The blender blade and filter may be fixed parts of the cavity (i.e. the jug) so that the jug is simply cleaned as one item.

Figure 4 shows a basic implementation of based on this approach.

The juicer has a motor control input 50 for starting and stopping the motor, and optionally also controlling the speed. It also has a manual input 52 for controlling the filter, i.e. opening and closing the filter, and preferably also controlling an effective filter size.

The examples above have a filter with controllable effective filter hole size.

An alternative is to have different filter designs, so a user can choose a filter which matches the desired juice characteristics. For example, the blender blade 14 may be removed and then the filter may be removed. There may be different blender blade types as well as different filter types. There may instead be an actuator such as motor (or a controllable coupling to the existing motor) for automatically rotating the first and second discs relative to each other, under the control of the drive system.

The drive system may then implement a set juicing procedure, based on a user input. The user input may for example select a type of food ingredient, indicate a quantity, and select a desired juice consistency. The speed as well as time of blending may be controlled in this way.

If the filter is kept closed, the juicer may simply be used as a blender. Thus, the user may opt to use the juicer as a blender. This extends the range of possible uses of the appliance.
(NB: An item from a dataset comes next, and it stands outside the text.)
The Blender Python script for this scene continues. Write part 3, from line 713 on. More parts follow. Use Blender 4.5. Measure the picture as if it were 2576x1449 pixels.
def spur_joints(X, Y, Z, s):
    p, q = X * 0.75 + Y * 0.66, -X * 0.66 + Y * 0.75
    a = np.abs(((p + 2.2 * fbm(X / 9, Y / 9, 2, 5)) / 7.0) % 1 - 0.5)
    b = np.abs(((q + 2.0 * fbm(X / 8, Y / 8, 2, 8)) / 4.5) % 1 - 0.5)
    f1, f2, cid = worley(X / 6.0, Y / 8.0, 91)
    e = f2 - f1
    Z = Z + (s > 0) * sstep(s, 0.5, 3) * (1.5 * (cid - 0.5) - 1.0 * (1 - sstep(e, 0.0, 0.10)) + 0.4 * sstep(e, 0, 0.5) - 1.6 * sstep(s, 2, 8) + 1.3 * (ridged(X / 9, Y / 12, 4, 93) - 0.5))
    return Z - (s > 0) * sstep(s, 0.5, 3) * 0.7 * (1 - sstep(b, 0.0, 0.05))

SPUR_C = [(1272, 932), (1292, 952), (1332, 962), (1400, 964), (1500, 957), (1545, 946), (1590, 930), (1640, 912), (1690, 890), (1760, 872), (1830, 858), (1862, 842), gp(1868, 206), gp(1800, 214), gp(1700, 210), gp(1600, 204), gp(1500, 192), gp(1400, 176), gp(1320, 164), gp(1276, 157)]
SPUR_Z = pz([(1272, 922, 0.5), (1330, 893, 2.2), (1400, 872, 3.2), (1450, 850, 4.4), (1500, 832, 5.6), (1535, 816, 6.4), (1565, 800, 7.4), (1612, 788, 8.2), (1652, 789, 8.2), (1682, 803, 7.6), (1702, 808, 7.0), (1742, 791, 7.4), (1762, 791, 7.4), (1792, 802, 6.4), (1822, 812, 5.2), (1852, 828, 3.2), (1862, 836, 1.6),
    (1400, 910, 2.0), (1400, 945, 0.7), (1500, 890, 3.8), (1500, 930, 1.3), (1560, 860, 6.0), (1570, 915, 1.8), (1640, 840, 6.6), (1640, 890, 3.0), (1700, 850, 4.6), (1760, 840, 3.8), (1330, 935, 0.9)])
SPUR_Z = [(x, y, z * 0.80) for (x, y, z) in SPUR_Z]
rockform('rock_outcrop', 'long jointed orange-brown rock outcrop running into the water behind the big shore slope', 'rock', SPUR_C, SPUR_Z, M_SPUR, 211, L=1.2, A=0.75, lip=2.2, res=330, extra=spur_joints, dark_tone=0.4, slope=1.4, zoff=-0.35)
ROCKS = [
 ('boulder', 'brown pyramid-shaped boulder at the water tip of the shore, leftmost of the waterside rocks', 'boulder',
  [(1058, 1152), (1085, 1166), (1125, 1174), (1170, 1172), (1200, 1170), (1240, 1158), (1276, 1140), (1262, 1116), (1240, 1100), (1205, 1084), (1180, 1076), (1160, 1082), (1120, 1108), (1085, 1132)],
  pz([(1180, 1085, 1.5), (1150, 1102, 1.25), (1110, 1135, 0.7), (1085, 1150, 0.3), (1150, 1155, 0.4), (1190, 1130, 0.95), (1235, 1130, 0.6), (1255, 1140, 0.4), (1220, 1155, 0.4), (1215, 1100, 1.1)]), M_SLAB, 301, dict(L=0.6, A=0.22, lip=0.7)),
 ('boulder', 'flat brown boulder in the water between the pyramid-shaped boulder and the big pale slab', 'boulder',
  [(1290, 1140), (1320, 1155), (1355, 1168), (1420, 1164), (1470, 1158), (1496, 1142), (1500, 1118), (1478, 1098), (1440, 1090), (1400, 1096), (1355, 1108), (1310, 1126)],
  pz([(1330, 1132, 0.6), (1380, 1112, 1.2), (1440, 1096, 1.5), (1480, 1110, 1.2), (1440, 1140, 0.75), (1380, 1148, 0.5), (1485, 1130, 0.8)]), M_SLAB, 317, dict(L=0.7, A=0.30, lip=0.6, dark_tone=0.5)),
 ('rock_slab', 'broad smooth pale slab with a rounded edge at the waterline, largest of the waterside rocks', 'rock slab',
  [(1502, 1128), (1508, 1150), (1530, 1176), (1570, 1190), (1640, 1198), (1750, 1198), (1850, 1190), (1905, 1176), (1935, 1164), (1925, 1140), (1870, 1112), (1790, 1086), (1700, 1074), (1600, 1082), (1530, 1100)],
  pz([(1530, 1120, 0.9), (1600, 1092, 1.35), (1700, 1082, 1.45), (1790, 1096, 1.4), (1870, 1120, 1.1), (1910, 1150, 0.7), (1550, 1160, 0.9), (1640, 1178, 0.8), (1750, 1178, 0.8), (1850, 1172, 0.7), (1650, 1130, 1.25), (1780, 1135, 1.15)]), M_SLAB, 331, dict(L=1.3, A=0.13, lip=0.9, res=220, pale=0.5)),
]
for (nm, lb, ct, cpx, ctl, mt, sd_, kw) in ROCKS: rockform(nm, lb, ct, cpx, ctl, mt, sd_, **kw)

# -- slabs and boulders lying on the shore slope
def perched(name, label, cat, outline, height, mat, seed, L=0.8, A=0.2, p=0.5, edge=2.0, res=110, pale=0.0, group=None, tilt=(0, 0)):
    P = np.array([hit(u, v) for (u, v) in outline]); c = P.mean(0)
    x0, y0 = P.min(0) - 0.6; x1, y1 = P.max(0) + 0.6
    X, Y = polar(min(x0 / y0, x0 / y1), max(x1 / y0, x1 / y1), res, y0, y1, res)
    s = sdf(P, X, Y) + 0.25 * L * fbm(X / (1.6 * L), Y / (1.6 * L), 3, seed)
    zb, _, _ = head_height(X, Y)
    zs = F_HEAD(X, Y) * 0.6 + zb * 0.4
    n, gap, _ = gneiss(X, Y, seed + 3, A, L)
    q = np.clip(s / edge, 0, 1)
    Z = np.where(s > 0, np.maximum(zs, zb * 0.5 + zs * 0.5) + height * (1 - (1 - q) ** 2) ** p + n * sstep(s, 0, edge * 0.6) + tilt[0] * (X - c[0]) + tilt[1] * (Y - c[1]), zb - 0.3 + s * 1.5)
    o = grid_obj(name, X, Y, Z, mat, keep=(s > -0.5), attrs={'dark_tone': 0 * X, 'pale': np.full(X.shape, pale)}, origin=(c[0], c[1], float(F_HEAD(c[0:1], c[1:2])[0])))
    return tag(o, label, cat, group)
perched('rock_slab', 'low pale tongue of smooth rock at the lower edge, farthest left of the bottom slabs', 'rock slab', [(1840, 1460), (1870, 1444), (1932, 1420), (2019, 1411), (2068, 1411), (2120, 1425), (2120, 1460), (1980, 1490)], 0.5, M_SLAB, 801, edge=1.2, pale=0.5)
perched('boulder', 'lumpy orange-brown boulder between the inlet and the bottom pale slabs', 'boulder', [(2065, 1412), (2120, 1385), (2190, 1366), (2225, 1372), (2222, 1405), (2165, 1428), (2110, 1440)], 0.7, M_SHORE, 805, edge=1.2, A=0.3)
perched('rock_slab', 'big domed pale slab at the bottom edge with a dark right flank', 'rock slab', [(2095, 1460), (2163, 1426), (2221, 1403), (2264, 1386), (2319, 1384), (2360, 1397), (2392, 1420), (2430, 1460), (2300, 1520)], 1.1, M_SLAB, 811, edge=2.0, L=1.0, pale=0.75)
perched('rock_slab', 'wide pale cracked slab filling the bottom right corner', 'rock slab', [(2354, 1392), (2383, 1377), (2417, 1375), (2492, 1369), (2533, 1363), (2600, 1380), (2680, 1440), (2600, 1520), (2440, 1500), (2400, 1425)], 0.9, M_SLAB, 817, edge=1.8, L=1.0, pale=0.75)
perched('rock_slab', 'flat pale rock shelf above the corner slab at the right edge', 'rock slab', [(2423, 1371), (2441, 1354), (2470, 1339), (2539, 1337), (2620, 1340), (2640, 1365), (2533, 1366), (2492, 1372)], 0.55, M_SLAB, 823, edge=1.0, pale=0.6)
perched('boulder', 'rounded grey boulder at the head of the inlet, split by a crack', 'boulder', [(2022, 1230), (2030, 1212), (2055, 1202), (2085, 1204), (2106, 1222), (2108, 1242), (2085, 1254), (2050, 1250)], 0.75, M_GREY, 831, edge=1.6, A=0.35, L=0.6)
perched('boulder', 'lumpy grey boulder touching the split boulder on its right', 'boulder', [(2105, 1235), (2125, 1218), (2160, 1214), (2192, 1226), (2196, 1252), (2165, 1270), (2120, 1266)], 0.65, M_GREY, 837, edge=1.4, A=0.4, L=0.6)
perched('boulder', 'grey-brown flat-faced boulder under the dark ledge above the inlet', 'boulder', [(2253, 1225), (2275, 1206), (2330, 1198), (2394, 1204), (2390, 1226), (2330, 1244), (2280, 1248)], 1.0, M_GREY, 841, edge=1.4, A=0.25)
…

The invention may be applied to small kitchen appliances, for example for one glass of juice with a jug capacity of approximately 0.5 liters as well as to large devices for entire families with a drum capacity up to 5 liters.
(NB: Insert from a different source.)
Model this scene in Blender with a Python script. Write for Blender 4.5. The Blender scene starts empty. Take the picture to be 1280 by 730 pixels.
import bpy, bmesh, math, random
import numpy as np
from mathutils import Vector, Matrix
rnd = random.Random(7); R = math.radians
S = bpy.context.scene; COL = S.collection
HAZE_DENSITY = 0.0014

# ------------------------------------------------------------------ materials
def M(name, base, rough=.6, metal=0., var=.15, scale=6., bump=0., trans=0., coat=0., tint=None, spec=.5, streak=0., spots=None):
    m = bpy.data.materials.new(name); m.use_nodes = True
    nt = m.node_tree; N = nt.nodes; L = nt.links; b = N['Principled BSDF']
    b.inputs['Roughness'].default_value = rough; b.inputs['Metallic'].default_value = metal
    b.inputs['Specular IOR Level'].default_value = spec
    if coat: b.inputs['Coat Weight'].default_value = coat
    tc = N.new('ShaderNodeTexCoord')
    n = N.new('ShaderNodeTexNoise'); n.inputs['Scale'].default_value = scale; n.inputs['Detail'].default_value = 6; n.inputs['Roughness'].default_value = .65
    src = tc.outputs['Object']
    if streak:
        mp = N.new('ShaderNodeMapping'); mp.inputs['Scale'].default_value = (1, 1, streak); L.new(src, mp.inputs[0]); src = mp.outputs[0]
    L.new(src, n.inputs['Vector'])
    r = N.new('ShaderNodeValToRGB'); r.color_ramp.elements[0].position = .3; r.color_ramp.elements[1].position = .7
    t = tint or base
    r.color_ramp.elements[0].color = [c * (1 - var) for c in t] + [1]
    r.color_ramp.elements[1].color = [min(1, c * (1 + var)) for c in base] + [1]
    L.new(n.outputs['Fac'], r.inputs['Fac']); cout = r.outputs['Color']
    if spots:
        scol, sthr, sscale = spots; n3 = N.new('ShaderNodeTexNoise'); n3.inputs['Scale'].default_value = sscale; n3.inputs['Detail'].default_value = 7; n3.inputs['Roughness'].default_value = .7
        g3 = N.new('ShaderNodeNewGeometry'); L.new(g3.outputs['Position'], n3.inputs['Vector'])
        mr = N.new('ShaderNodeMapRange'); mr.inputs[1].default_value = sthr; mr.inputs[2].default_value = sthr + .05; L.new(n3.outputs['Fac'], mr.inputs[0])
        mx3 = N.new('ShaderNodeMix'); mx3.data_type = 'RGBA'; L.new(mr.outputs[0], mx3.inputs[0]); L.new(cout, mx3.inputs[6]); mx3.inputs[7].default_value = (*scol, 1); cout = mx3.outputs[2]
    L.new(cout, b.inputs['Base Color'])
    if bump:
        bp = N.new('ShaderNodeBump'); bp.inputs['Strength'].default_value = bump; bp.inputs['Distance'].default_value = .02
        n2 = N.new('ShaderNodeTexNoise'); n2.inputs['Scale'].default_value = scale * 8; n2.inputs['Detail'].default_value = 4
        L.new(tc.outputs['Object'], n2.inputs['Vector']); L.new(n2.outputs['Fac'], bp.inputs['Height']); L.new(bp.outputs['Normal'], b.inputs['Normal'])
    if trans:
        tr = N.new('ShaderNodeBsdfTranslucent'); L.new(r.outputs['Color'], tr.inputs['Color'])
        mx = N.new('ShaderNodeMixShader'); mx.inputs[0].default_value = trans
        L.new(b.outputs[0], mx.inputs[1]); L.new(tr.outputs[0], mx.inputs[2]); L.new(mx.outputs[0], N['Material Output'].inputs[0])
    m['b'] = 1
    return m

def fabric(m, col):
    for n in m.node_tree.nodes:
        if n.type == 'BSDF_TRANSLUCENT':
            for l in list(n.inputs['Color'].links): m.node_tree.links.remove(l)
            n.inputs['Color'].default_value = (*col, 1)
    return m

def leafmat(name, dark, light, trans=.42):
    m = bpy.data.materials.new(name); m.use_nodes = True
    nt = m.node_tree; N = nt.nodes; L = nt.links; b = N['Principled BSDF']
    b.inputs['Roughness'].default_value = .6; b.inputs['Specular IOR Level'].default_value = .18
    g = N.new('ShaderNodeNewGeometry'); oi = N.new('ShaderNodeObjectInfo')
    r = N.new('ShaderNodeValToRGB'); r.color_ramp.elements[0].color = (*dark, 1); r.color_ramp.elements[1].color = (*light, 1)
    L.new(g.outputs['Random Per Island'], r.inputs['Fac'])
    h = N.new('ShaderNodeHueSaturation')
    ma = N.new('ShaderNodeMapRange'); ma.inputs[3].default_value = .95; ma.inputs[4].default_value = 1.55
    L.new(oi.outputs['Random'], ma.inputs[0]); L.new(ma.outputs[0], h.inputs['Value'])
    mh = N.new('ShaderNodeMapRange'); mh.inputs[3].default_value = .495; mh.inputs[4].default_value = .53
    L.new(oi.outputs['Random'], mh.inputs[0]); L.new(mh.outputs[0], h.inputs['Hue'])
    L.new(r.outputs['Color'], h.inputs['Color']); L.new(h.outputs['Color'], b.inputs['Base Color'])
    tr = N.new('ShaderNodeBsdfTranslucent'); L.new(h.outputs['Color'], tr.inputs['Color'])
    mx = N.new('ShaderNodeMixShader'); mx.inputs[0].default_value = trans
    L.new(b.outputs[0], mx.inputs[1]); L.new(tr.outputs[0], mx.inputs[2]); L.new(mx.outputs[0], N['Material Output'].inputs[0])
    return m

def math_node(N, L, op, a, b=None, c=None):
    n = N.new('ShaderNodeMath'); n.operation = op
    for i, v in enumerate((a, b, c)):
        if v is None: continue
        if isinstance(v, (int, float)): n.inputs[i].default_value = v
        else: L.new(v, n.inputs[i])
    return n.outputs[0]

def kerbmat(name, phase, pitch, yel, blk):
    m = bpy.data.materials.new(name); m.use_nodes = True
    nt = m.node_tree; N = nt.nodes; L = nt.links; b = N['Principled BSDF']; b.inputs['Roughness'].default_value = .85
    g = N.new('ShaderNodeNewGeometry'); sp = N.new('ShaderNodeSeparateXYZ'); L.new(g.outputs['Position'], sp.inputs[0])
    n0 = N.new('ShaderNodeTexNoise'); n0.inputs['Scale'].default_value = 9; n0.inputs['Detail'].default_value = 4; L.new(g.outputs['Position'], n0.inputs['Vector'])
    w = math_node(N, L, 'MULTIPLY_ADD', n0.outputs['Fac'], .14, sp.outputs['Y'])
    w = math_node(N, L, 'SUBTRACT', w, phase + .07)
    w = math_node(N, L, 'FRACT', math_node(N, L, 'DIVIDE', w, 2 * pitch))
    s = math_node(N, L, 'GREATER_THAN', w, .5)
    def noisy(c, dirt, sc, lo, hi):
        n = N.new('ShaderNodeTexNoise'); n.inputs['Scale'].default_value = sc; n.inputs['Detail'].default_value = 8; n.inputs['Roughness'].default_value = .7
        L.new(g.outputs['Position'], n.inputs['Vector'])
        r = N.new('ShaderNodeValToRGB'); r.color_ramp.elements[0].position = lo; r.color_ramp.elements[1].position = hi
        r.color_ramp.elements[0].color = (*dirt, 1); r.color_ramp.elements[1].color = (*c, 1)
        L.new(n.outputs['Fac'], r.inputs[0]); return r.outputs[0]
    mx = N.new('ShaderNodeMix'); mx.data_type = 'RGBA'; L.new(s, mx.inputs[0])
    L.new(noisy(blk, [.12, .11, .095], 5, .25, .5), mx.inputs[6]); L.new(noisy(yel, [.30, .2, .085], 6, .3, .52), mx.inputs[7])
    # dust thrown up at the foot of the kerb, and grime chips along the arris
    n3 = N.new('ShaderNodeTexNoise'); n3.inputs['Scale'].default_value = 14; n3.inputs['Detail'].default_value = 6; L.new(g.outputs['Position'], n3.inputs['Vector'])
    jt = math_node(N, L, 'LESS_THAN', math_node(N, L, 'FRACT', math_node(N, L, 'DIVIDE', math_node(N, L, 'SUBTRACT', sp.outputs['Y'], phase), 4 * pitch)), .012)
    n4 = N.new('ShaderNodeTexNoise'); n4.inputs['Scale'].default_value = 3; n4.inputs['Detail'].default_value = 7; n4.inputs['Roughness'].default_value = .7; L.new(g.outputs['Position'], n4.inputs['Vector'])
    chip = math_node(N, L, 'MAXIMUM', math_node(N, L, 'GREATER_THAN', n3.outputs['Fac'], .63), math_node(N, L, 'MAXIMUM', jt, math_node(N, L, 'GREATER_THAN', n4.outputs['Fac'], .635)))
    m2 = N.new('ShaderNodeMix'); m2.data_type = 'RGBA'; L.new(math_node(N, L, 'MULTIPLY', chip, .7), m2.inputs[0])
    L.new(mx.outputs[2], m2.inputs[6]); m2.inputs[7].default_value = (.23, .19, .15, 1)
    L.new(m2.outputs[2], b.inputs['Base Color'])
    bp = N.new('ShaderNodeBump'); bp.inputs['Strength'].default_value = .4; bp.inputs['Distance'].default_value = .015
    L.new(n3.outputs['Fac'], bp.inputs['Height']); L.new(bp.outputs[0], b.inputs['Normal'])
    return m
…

By way of example, the cavity diameter may be of the order of 100 mm and the cavity height may be of the order of 200 mm. The dimensions of course depend on the desired volume capacity of the cavity.

By way of example, the blending process may be able to produce particles of size around 200 pm or less.
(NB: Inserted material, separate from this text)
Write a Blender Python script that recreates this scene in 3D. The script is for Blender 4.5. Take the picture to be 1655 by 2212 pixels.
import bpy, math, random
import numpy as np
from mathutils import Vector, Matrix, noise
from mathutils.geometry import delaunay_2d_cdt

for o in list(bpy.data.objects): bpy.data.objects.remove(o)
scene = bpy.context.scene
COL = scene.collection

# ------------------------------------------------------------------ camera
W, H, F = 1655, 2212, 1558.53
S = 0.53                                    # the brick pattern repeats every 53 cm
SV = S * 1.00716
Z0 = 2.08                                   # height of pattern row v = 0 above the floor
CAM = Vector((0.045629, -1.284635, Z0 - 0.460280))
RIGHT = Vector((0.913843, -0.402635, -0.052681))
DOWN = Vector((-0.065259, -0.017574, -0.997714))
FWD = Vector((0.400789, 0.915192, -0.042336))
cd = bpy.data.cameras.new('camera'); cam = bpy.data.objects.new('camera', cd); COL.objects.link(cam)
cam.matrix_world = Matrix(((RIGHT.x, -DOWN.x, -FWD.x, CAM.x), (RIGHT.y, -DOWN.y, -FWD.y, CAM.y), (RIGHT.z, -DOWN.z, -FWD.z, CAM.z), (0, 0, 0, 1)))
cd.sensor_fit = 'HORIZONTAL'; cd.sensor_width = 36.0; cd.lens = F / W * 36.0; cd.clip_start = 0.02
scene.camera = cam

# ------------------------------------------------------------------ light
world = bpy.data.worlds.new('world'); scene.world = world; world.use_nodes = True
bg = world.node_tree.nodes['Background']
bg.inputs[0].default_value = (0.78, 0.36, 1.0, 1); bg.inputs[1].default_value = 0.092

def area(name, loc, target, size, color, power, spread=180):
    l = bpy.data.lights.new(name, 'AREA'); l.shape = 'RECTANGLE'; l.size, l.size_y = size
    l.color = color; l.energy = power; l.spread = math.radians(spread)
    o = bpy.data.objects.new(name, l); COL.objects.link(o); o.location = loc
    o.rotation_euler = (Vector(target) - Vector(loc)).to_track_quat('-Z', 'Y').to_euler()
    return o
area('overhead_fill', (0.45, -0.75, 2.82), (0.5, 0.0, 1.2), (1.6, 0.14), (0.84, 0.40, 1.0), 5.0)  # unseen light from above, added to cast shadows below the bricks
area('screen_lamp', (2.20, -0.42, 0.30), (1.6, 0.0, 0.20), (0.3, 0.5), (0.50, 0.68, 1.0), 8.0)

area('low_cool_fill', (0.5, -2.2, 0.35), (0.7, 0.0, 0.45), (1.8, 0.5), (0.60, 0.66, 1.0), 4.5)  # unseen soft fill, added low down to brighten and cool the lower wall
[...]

The invention enables a single appliance to be used when many different appliance would previously have been required. It may be used for vegetables, fruit, seeds, nuts and herbs, as it can perform both blending and juicing functions. It may be used to create clear juice, cloudy juice, smoothies, mousses, creams, pastes, soups, soy milk and almond milk.

In a most basic implementation, only the blending is controlled and the filter is always open. In a first refinement, the filter can be opened and closed, so that blending can be conducted without yet allowing juice to pass to the outlet. In a preferred further refinement, the filter function is adjustable as well, so that the filter function as well as the blending time may be used to control the juice consistency.

Variations to the disclosed embodiments can be understood and effected by those skilled in the art in practicing the claimed invention, from a study of the drawings, the disclosure and the appended claims. In the claims, the word "comprising" does not exclude other elements or steps, and the indefinite article "a” or "an" does not exclude a plurality. A single processor or other unit may fulfil the functions of several items recited in the claims. The mere fact that certain measures are recited in mutually different dependent claims does not indicate that a combination of these measures cannot be used to advantage. A computer program may be stored/distributed on a suitable medium, such as an optical storage medium or a solid-state medium supplied together with or as part of other hardware, but may also be distributed in other forms, such as via the Internet or other wired or wireless

telecommunication systems. Any reference signs in the claims should not be construed as limiting the scope.